(Items listed in a dataset)
** BEGIN **

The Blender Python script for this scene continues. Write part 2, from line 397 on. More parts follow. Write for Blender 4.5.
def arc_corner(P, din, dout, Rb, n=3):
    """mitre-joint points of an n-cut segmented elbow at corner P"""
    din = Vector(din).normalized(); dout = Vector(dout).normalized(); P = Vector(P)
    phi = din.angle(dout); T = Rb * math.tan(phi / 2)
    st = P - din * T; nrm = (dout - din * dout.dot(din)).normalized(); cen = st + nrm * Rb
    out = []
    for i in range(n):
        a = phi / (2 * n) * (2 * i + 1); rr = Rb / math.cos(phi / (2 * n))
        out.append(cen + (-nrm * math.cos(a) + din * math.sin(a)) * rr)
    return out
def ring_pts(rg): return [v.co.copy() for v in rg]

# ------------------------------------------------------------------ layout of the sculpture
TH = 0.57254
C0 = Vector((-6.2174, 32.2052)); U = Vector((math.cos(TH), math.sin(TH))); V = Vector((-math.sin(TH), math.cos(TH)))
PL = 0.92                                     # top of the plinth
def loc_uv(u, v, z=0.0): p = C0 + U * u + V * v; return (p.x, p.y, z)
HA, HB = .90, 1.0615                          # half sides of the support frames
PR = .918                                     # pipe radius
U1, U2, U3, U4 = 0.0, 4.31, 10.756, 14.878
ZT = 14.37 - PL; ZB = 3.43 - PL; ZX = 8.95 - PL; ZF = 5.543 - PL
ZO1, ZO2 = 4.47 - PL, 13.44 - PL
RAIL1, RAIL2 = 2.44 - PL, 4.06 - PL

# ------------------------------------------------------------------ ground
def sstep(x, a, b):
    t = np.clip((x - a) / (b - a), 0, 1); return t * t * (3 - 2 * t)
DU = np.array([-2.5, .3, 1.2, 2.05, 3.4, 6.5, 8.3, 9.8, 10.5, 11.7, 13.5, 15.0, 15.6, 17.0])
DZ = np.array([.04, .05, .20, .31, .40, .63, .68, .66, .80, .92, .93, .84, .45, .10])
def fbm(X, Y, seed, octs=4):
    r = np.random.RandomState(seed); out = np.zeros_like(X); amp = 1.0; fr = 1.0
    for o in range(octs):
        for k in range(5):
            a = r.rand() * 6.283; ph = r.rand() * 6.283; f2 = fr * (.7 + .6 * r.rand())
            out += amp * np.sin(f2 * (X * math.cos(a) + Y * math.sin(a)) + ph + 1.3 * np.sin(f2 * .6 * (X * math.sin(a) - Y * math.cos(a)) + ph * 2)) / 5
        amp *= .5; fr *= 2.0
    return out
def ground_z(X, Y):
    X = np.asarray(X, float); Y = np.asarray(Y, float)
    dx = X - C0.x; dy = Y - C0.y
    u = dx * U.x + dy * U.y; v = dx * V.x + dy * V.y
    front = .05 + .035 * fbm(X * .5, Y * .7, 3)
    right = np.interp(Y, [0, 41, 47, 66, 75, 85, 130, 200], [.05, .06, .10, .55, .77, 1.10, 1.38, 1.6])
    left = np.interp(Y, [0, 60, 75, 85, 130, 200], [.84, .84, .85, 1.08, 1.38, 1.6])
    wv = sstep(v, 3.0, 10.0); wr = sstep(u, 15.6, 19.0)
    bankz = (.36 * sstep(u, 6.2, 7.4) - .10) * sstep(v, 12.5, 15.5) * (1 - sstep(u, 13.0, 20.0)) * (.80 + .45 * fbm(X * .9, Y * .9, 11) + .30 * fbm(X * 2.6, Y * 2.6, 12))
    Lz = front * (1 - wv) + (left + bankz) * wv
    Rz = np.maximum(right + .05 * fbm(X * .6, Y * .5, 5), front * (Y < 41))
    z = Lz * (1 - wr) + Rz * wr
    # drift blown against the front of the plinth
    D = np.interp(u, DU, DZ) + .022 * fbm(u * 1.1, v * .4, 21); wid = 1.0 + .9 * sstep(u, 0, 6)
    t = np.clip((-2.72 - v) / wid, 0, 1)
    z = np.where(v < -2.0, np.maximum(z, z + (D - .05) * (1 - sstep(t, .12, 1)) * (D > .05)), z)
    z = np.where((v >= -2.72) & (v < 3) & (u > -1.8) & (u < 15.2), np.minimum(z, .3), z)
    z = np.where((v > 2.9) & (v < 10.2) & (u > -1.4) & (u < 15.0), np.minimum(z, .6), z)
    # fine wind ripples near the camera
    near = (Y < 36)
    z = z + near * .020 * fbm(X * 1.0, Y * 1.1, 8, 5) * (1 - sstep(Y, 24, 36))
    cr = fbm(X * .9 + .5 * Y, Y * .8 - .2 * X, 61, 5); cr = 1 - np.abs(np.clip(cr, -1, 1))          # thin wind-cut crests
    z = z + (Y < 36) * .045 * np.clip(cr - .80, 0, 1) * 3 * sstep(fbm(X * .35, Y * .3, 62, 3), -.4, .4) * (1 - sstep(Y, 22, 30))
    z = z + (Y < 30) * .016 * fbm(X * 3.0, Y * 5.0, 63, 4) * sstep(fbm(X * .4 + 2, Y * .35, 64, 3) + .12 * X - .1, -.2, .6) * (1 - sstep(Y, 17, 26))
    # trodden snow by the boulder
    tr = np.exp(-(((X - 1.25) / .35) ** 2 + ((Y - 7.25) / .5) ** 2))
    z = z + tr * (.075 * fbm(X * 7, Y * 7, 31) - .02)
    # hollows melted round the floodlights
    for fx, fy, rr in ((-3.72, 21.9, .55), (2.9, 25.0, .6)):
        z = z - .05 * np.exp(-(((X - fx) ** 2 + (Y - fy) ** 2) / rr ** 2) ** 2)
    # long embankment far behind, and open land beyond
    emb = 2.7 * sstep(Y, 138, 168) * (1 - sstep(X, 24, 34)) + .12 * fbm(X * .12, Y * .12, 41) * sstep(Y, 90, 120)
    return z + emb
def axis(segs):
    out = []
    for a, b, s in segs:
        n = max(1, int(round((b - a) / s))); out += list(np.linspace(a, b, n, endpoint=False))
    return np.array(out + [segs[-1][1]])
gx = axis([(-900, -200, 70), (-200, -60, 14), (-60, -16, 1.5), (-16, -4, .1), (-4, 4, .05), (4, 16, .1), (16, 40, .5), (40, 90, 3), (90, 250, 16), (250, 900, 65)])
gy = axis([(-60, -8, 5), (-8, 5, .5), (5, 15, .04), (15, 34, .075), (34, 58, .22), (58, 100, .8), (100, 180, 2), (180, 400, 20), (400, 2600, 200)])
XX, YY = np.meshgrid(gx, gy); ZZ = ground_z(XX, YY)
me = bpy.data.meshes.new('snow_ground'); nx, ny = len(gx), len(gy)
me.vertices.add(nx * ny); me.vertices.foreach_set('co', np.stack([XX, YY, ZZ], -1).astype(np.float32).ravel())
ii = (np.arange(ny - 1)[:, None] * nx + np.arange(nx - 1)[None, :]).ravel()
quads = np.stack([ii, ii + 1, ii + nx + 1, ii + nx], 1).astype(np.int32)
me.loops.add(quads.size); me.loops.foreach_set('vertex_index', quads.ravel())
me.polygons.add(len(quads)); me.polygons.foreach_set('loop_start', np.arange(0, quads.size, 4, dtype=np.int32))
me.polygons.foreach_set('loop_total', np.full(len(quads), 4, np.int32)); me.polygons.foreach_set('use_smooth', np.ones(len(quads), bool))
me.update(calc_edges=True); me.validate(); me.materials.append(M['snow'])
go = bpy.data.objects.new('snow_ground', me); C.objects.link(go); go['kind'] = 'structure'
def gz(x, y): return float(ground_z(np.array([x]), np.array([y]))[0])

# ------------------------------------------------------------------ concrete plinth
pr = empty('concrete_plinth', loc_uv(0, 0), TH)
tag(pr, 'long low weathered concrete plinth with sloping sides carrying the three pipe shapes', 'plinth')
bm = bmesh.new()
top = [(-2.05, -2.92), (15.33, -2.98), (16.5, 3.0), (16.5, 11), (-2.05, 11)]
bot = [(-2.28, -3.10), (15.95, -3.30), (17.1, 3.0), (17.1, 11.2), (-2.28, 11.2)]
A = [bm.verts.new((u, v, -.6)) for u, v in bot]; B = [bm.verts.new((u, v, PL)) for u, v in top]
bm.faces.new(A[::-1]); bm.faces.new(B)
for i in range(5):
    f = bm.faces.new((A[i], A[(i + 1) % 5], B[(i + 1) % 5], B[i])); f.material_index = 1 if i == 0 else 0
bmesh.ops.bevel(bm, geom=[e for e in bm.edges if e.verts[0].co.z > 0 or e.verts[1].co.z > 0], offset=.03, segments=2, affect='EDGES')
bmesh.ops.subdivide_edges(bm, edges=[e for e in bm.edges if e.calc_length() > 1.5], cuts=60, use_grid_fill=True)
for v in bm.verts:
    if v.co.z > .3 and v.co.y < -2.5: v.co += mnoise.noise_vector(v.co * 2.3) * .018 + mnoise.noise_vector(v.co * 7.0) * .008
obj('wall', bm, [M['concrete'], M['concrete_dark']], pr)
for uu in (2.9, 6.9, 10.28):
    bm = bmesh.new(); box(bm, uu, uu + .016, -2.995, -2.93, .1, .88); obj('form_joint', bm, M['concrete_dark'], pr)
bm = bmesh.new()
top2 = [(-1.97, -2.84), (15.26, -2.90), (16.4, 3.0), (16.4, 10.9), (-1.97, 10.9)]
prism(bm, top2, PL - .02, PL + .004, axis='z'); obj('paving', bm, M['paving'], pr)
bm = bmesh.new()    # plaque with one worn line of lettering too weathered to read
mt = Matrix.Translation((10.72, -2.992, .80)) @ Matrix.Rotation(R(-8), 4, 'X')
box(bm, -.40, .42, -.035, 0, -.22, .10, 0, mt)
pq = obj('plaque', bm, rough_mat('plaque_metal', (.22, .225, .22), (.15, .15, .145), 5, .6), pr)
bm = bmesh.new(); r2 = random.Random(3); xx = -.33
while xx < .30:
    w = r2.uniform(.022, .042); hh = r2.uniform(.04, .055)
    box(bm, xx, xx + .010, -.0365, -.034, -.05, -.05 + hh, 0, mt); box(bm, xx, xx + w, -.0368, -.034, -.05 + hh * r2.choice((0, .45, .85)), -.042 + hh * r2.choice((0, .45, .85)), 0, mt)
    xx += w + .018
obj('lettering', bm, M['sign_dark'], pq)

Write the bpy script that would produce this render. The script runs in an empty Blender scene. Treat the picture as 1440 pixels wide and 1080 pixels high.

** END **

Short exercise
Give back exactly the stretch that opens on the line with "f = bm.faces.new((A[i], A[(i" and closes on the line with "if v.co.z >".

Solved exercise
    f = bm.faces.new((A[i], A[(i + 1) % 5], B[(i + 1) % 5], B[i])); f.material_index = 1 if i == 0 else 0
bmesh.ops.bevel(bm, geom=[e for e in bm.edges if e.verts[0].co.z > 0 or e.verts[1].co.z > 0], offset=.03, segments=2, affect='EDGES')
bmesh.ops.subdivide_edges(bm, edges=[e for e in bm.edges if e.calc_length() > 1.5], cuts=60, use_grid_fill=True)
for v in bm.verts:
    if v.co.z > .3 and v.co.y < -2.5: v.co += mnoise.noise_vector(v.co * 2.3) * .018 + mnoise.noise_vector(v.co * 7.0) * .008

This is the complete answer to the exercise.